Can you try booting the initramfs here:
http://web.mit.edu/luto/www/linux/vsyscall_initramfs.img
with your kernel image (i.e. qemu-kvm -kernel <whatever> -initrd
vsyscall_initramfs.img -whatever_else) and seeing what happens? It
works for me. That image is just a modern static build (i.e. built on
F16) of this code:
#include <unistd.h>
#include <stdio.h>
#include <string.h>
#include <time.h>
typedef time_t (*vsys_time_t)(time_t *);
int main()
{
vsys_time_t vsys_time = (vsys_time_t)(0xffffffffff600400);
unsigned char *p = (char*)0xffffffffff600400;
int i;
printf("The time is %ld\n", (long)( vsys_time(0) ));
printf("The first few bytes are:\n");
for (i = 0; i < 16; i++) {
unsigned char c = p[i];
printf("%02x ", (int)c);
}
printf("\n");
printf("All done\n");
while(1)
pause();
}
I'm also curious what happens if you run without kvm (i.e. straight
qemu) and what your .config on the guest kernel is.
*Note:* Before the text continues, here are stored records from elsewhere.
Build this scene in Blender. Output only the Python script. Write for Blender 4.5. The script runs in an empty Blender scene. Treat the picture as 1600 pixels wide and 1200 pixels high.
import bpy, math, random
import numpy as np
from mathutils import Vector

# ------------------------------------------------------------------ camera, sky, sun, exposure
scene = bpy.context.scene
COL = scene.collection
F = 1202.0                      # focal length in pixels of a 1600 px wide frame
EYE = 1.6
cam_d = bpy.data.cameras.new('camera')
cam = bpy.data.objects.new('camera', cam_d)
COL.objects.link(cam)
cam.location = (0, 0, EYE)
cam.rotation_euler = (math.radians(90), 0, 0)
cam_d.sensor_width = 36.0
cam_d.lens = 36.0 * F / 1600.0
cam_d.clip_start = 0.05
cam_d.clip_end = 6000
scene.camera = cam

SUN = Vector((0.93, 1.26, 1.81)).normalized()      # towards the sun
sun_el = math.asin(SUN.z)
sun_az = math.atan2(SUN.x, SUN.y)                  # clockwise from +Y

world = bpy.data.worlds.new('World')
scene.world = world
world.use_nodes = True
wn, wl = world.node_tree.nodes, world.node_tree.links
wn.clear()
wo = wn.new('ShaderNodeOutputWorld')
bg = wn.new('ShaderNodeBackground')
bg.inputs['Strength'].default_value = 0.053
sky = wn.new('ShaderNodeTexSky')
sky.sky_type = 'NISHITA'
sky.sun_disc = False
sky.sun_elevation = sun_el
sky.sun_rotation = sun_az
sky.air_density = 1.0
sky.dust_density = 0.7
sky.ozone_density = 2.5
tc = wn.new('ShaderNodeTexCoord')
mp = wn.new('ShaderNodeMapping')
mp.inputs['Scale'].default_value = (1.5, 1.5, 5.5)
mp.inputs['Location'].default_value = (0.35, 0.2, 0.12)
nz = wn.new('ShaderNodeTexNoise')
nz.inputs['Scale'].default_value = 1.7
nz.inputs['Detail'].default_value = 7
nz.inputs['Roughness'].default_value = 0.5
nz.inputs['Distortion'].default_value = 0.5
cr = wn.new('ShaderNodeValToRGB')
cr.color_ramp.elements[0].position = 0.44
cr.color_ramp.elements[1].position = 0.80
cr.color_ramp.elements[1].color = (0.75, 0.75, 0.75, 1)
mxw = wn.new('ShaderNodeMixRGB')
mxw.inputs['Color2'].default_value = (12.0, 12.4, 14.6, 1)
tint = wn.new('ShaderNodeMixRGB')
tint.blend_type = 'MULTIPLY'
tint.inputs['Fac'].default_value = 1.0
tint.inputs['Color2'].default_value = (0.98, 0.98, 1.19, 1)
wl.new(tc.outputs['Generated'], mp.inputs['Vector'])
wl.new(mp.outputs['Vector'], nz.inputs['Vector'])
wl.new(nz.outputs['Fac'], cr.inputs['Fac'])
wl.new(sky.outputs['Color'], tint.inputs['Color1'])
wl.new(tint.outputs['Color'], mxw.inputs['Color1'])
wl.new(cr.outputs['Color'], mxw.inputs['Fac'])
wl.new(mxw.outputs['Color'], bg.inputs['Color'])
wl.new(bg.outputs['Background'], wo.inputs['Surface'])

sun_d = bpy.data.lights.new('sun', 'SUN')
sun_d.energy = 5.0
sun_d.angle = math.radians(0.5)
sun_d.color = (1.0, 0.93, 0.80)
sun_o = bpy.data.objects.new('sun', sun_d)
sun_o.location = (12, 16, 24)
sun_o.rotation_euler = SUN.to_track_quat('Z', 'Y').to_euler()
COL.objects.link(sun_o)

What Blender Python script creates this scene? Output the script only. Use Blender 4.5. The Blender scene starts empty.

It sounds like
something's wrong with your fixmap, which makes me wonder if your
qemu/kernel combo is capable of booting even a modern distro
(up-to-date F16, say) -- the vvar page uses identical fixmap flags as
the vsyscall page in vsyscall=emulate and vsyscall=none mode.
What host cpu are you on and what qemu flags do you use? Maybe
something is wrong with your emulator.